Unemployment will be ended because socialism will be able to make full use of the labour of everyone in society, while at the same time developing and introducing new machinery and scientific methods to expand output. As machines can replace workers, workers will not be thrown into the streets, but transferred to other jobs–according to an overall plan–and gradually the work day for all workers will be reduced. The nature of work itself will change completely, because the labor of the workers will no longer go to enrich capital to further enslave the working class, but to improve life today, while providing for the future, according to the conscious plan of the working class itself. The pride that workers have in their work will be unhindered by any sense that they are working themselves, or someone else, out of a job, or that they are being driven to produce for the private benefit of some moneybags, under the orders of his foremen and the constant threat of being fired. Machines will no longer be weapons in the hands of the capitalists to grind down the working class, and workers will no longer be a mere extension of the machine, as they are under capitalism. Instead, machines will become weapons in the hands of the working class in its own struggle to revolutionise society. The organisation of work will be the province of the working class itself. The working class will have a variety of organisations to involve the masses of people in the process of running and remaking society.  All this will unleash the stored-up knowledge of the working class, based on its direct experience in production, and inspire workers to make new breakthroughs in improving production. Work itself will become a joy and enrichment of the worker’s life, instead of a miserable means to sustain existence, as it is under capitalism.

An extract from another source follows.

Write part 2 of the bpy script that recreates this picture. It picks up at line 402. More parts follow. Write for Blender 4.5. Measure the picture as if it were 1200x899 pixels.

What must the Socialist Party do? There must be continuous socialist explanation and education. Politics and the nature of capitalism must be laid bare. All illusions about easy shortcuts to socialism must be exposed as dead-ends, dissipating the strength of the working class by engaging in ineffective activities. It is our job as socialists to show men and women that only by fighting for and achieving socialism can they give meaning and dignity to their lives. Humanity is doomed unless ideals of sympathy, solidarity, cooperation and compassion, the values of socialism reorient the struggle for a new society. A new society shall be built–in which our children, our children’s children, and the billion billion children to come will never be forced to hunger for food or shelter or love – a new society without exploitation of man by man. To this end, the Socialist Party resolves to devote its resources and its members, their energy.

In the slave system, it was considered “natural” for one group of people, the slaveowners, to own other people, the slaves. In a capitalist society, this idea is regarded as criminal and absurd, because the bourgeoisie has no need for slaves as private property (at least not in its own country). But it has every need for wage-slaves, proletarians. So it presents as “natural” the kind of society where a small group, the capitalists, own the means of production and on that basis force the great majority of society to work to enrich them. The slaveowners and the capitalists have one fundamental thing in common–they are both exploiters, and they both regard it as the correct and perfect order of things for a small group of parasites to live off the majority of laboring people. They differ only in the form in which they exploit and therefore in their view of how society should be organized to ensure this exploitation. When humanity has achieved socialism, society as a whole will consciously reject the idea that any one group should privately own the means of production. Then wage-slavery, based on the ownership of capital as private property, will be seen as just as criminal and absurd as ancient slavery, based on the ownership of other people as private property. The proletariat, by its own nature as a class, has no interest in promoting private gain at the expense of others and every interest in promoting cooperation. For only in this way can it emancipate itself and all humanity.


If all this seems like a mere dream now, it is only because the rule of capital has so greatly distorted development, and brought such decay.